A ese barrio sin reconocer en las afueras le vino muy bien la República. En 1932 le llegó el primer colegio, y luego un autobús que le llevaba hasta la actual plaza de España (entonces de la Constitución) y que en la Guerra Civil se suprimió. Tardó décadas en recuperarlo. A cambio fue el primero de la actual red. La línea 21 era la popular Oliver-Plaza del Pilar.

También le vino bien que la línea del ferrocarril lo partiera en dos, con solo dos o tres pasos para cruzar esta brecha urbana que no desaparecería hasta que se construyó el corredor verde para la Expo. Y su presencia hacía que se construyera a ambos lados y que el precio fuera el más asequible en Zaragoza. Un imán para la inmigración. Y mejor para el dueño de los terrenos.

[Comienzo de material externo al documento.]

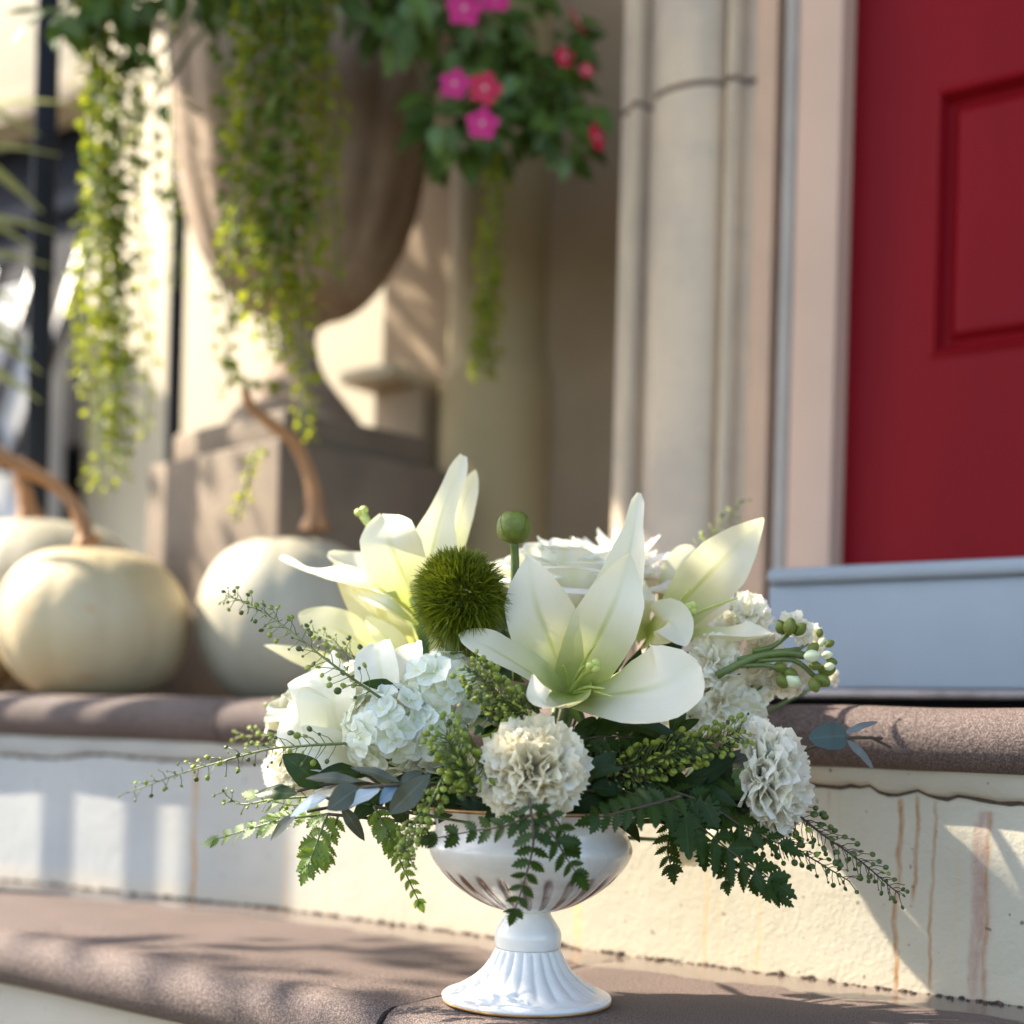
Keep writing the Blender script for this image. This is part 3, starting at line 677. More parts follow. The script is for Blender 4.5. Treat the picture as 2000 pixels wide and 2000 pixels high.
VN = [
 # left mass
 ((205, 0, 190, 960), 1.95, 300, .0125, .02, 'vine', 'longest green vine hanging left of the urn, down to the pumpkins'),
 ((235, -20, 225, 880), 1.98, 270, .0125, .02, 'vinedk', 'dark vine left of the urn, second from the left mass edge'),
 ((185, 10, 170, 760), 1.92, 220, .012, .018, 'vine', 'vine on the outer left side of the hanging mass'),
 ((250, 0, 215, 640), 1.96, 190, .0125, .022, 'vinedk', 'dark vine on the urn side of the left hanging mass'),
 ((262, 80, 290, 860), 2.0, 130, .0095, .012, 'vine', 'thin sparse vine with small round leaves right of the left mass'),
 ((215, 300, 240, 930), 1.97, 170, .012, .018, 'vine', 'vine in the lower middle of the left hanging mass'),
 ((210, 0, 200, 500), 1.93, 170, .013, .026, 'vinedk', 'short dark vine at the top of the left hanging mass'),
 # small ones between
 ((330, -20, 345, 560), 2.12, 60, .010, .012, 'vine', 'sparse vine in front of the rear iron post'),
 ((300, 180, 322, 430), 1.98, 26, .014, .022, 'vinedk', 'short vine with dark round leaves by the urn left edge'),
 ((430, 480, 450, 760), 1.88, 70, .010, .014, 'vine', 'short vine tip hanging under the urn belly'),
 # central mass
 ((440, -10, 480, 620), 1.84, 190, .0135, .024, 'vinedk', 'dark vine on the left of the mass covering the urn'),
 ((480, -10, 520, 690), 1.82, 230, .0135, .026, 'vine', 'yellow green vine left of centre over the urn'),
 ((520, -10, 545, 560), 1.80, 210, .0135, .026, 'vinedk', 'dark vine in the centre of the mass over the urn'),
 ((560, -10, 590, 850), 1.82, 260, .0125, .020, 'vine', 'vine hanging over the urn neck down to the pedestal'),
 ((600, 0, 600, 640), 1.82, 210, .013, .024, 'vine', 'vine right of centre over the urn belly'),
 ((640, 0, 625, 480), 1.85, 150, .013, .018, 'vine', 'vine on the right of the mass over the urn'),
 ((500, 50, 455, 520), 1.81, 170, .013, .026, 'vine', 'yellow tinged vine crossing the left of the urn'),
 ((560, 0, 560, 480), 1.79, 190, .014, .028, 'vinedk', 'dark front vine in the middle of the urn'),
 ((655, 250, 660, 560), 1.86, 60, .010, .010, 'vine', 'thin vine tip on the right of the urn belly'),
 ((530, 430, 560, 700), 1.81, 110, .013, .022, 'vine', 'lower vine over the narrow foot of the urn'),
 # right strand
 ((965, 230, 945, 700), 1.98, 150, .0115, .012, 'vine', 'narrow vine hanging alone right of the urn'),
 ((975, 260, 965, 740), 1.99, 80, .0105, .010, 'vine', 'second thin vine of the pair right of the urn'),
 ((945, 560, 935, 735), 1.98, 60, .0105, .013, 'vine', 'short yellow vine tip at the end of the right strand'),
]
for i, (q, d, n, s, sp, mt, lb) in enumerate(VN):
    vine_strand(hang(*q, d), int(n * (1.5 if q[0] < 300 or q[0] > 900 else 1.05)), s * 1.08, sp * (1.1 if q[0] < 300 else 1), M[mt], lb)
# thin branch with pale leaves over the pedestal
t = vine_strand([W(440, 690, 1.9), W(450, 720, 1.88), W(490, 745, 1.88), W(540, 748, 1.88), W(560, 760, 1.9)], 26, .013, .012, M['vine'], 'thin sideways twig with pale leaves above the pumpkin stem')
t = vine_strand([W(505, 870, 1.72), W(490, 915, 1.72), W(478, 960, 1.73), W(462, 1020, 1.75)], 46, .009, .007, M['vine'], 'yellow seed spike standing behind the second pumpkin')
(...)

Cuenta Betrán que Oliver tenía en 1950 más de 5.000 habitantes y solo un lustro después superaba los 9.000. Antes incluso de considerarse barrio. Hoy, con un kilómetro cuadrado de superficie tiene solo 16.721 y su baja densidad es «una de sus ventajas y una seña de identidad de la que no debería desprenderse», señala Betrán.

Otro momento importante llegó en 1947, cuando el cura recompra un terreno para levantar, con el dinero de los vecinos, la iglesia. Para dar buena imagen y con el sello del arquitecto Borovio que lo hizo gratis. Hoy ya no es templo, pero tampoco un edificio cualquiera. Un icono a la altura del depósito de agua, que aún recuerda el escándalo que se montó en los años 50 por el agua contaminada de la acequia de la que estuvieron bebiendo.

Un abastecimiento que llegó de la mano de otro hito fundamental en su historia, la construcción de las viviendas sindicales de General Urrutia. Un total de 256 pisos que obligó al ayuntamiento a llevar agua, saneamiento, alumbrado... A convertirlo en ciudad y a sentirse cada vez más barrio.